Hardware a ground to the inverter, so if unplugged it is still grounded (I don't care that there is a loop when it is plugged in.)
If inverter has dynamic bonding of neutral to ground, typical or mobile inverters, that takes care of it. Otherwise, mount an outlet on inverter that has N and G wired together, nothing else. if you unplug from "welder" outlet, plug into this N-G bonding outlet.

I talked to someone who did that for about an hour or so during initial setup. They said a guy from the coop come by the next day telling him that they detected a feed back on his meter and he was supplying the grid without a net metering agreement in place. I want avoid that.

Configure hybrid to import a small amount, sufficient that it never exports.

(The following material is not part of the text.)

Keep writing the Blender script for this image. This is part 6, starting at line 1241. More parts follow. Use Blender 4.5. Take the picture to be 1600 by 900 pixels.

Or, don't connect grid to input. Use Chargeverter or similar so grid keeps battery charged. That is an on-line UPS.
 
I run an off-grid system and use UL certified ATSs + MTS to deliver solar/inverter power to my home circuits. As mentioned above, 1 ground - e.g. my solar wiring uses the house ground.
Sound good. I prefer a simple solution. Just like that ring from all of those movies " One ground to rule them all" ( or something like that)

Jeff
 
For an off grid system the AHJ is me. I do not live in a city and the county has no building codes or inspections. The state has a few rules, but since I am following NEC, I will not run afoul with them.

As for grid tie, the local Electrical Coop is the AHJ. I will need the insurance policy and a net metering agreement even if I do not plan to sell back ( and I NO NOT plan to sell back) and a licensed electrician to inspect / install.

...
Typically the electric company has no interest it what you connect downstream of the Service disconnect. The only issue is if you install a device that can parallel with the grid. Back feeding is not permitted and they can spot it pretty quickly these days. Most folks that run Off grid, with grid as backup, use either a whole house transfer switch, breaker interlock kit or a separate critical loads panel from an off grid inverter.

They do make hybrid AIO's that can operate as both off grid and also grid tie (zero export is still grid tie). These types might be problematic if the Co-op should come around and you have not gotten approval.
 
Most folks that run Off grid, with grid as backup, use either a whole house transfer switch, breaker interlock kit or a separate critical loads panel from an off grid inverter.

This is how I set mine up. I pulled the actual romex out of the main house panel and landed it in a Square D critical load panel right beside it - hot, neutral, and ground. That panel is fed by an EG4 6000XP AIO inverter. However I do have a 50a circuit from the main panel to the AIO inverter - for pass through power or to charge the batteries from the grid.
No back feeding possible and still have grid charging/passthrough if needed.

That 50a grid circuit from the main panel also bonds the main neutral and ground to the AIO's N & G buss bars. Those are then bonded from the AIO to the critical load panel. Therefore my panels, inverter, etc grounds are all bonded back to the house ground rod.
Also the main house panel then handles the N-G bond for the solar system. One grounding point, one neutral to ground bond.